Brown’ın ölümünü aydınlatmak için yürütülen soruşturmaya basın yasağı getirilmesi de birçok kesim tarafından şiddetle eleştiriliyor. ABD Ulusal Barolar Birliği, Ferguson Emniyet Müdürlüğü’ne vurulma olayına ilişkin soruşturmanın şeffaf olmadığı gerekçesiyle dava açtı.
Uluslararası Af Örgütü, tarihinde ilk kez ABD’de içerisinde yaşanan protestoları incelemek üzere Ferguson’a 13 kişilik bir gözlem heyeti gönderdi.
Pew Araştırma Merkezi tarafından Brown’ın ölümüne ilişkin tepkileri ölçmek üzere yapılan ulusal anketin sonuçları, siyah ve beyaz ırktan bireylerin konuya ilişkin görüşlerinde keskin farklar bulunduğunu ortaya koydu.
Anket sonuçlarına göre, Brown’ın ırkçılık nedeniyle öldürüldüğüne inanan siyahilerin oranı, bu görüşe katılan beyazlardan iki kat fazla.
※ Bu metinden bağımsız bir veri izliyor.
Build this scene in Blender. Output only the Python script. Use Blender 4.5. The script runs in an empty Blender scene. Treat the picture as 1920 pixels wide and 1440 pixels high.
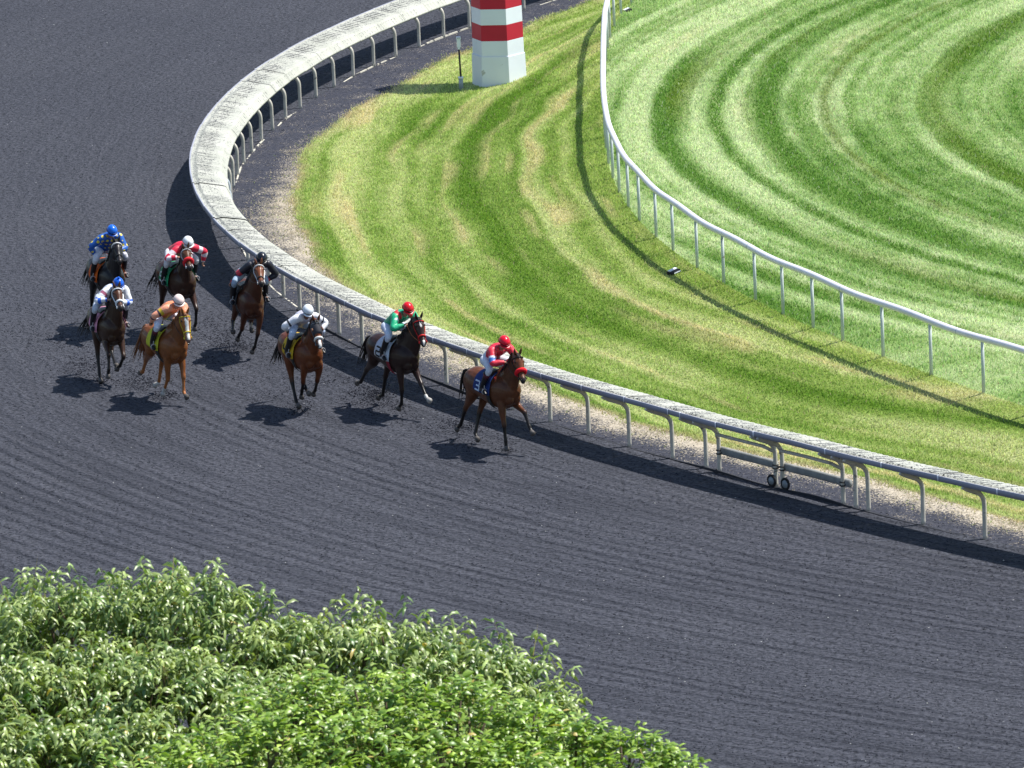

ABD’de Afrikalı Amerikalılar ile beyaz Amerikalılar, sadece olaylara bakış açısı bakımından değil, ekonomik şartlar konusunda da birbirinden ayrılıyorlar. Örneğin, ABD Çalışma Bakanlığı’nın temmuz ayı işsizlik verilerine göre, siyahilerin işsizlik oranı yüzde 11,4’ken, beyazlar arasındaki işsizlik oranı bunun yarısından daha da az, yüzde 5,3 civarında. Bunun yanında, siyahilerin yoğun olarak yaşadığı yerler ekonomik olarak en geri kalmış bölgelerde kalıyor. Ülkede siyahilerin günlük yaşamda da zaman zaman ayrımcılık hissi uyandıran muamelelere maruz kaldığı biliniyor.